• _WORK TO DO_: Restate each line word for word. Leave out every picture.

• _RAW DATA_:

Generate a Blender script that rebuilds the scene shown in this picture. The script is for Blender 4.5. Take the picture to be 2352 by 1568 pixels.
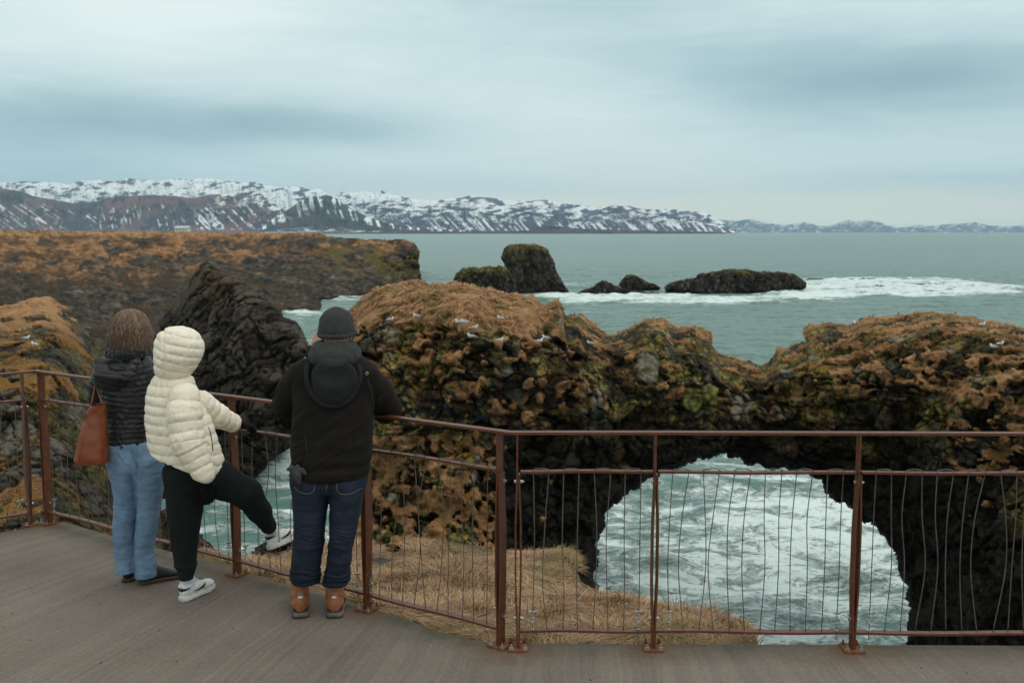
import bpy, math, random
import numpy as np
from mathutils import Vector
random.seed(7); np.random.seed(7)
for o in list(bpy.data.objects): bpy.data.objects.remove(o)
scene = bpy.context.scene
# ------------------------------------------------------------------ camera
CAMZ, PITCH, FPX = 2.214, math.radians(6.26), 2287.0
cam_d = bpy.data.cameras.new('camera'); cam = bpy.data.objects.new('camera', cam_d)
scene.collection.objects.link(cam); scene.camera = cam
cam.location = (0, 0, CAMZ); cam.rotation_euler = (math.pi/2-PITCH, 0, 0)
cam_d.lens = 35.0; cam_d.sensor_width = 36.0; cam_d.clip_start = 0.05; cam_d.clip_end = 90000
cam_d.dof.use_dof = True; cam_d.dof.focus_distance = 5.7; cam_d.dof.aperture_fstop = 6.3
scene.render.resolution_x, scene.render.resolution_y = 1024, 682
# ------------------------------------------------------------------ light and exposure
scene.view_settings.view_transform = 'Standard'; scene.view_settings.look = 'None'
scene.view_settings.exposure = 0.0; scene.view_settings.gamma = 1.0
scene.cycles.volume_step_rate = 1.0; scene.cycles.volume_bounces = 1
SUN_EL, SUN_AZ = math.radians(48), math.radians(115)     # azimuth clockwise from +Y
sd = bpy.data.lights.new('sun', 'SUN'); sun = bpy.data.objects.new('sun', sd); scene.collection.objects.link(sun)
sd.energy = 0.55; sd.angle = math.radians(25); sd.color = (1.0, 0.97, 0.92)
sdir = Vector((math.sin(SUN_AZ)*math.cos(SUN_EL), math.cos(SUN_AZ)*math.cos(SUN_EL), math.sin(SUN_EL)))
sun.rotation_euler = sdir.to_track_quat('Z', 'Y').to_euler()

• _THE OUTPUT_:
Generate a Blender script that rebuilds the scene shown in this picture. The script is for Blender 4.5. Take the picture to be 2352 by 1568 pixels.
import bpy, math, random
import numpy as np
from mathutils import Vector
random.seed(7); np.random.seed(7)
for o in list(bpy.data.objects): bpy.data.objects.remove(o)
scene = bpy.context.scene
# ------------------------------------------------------------------ camera
CAMZ, PITCH, FPX = 2.214, math.radians(6.26), 2287.0
cam_d = bpy.data.cameras.new('camera'); cam = bpy.data.objects.new('camera', cam_d)
scene.collection.objects.link(cam); scene.camera = cam
cam.location = (0, 0, CAMZ); cam.rotation_euler = (math.pi/2-PITCH, 0, 0)
cam_d.lens = 35.0; cam_d.sensor_width = 36.0; cam_d.clip_start = 0.05; cam_d.clip_end = 90000
cam_d.dof.use_dof = True; cam_d.dof.focus_distance = 5.7; cam_d.dof.aperture_fstop = 6.3
scene.render.resolution_x, scene.render.resolution_y = 1024, 682
# ------------------------------------------------------------------ light and exposure
scene.view_settings.view_transform = 'Standard'; scene.view_settings.look = 'None'
scene.view_settings.exposure = 0.0; scene.view_settings.gamma = 1.0
scene.cycles.volume_step_rate = 1.0; scene.cycles.volume_bounces = 1
SUN_EL, SUN_AZ = math.radians(48), math.radians(115)     # azimuth clockwise from +Y
sd = bpy.data.lights.new('sun', 'SUN'); sun = bpy.data.objects.new('sun', sd); scene.collection.objects.link(sun)
sd.energy = 0.55; sd.angle = math.radians(25); sd.color = (1.0, 0.97, 0.92)
sdir = Vector((math.sin(SUN_AZ)*math.cos(SUN_EL), math.cos(SUN_AZ)*math.cos(SUN_EL), math.sin(SUN_EL)))
sun.rotation_euler = sdir.to_track_quat('Z', 'Y').to_euler()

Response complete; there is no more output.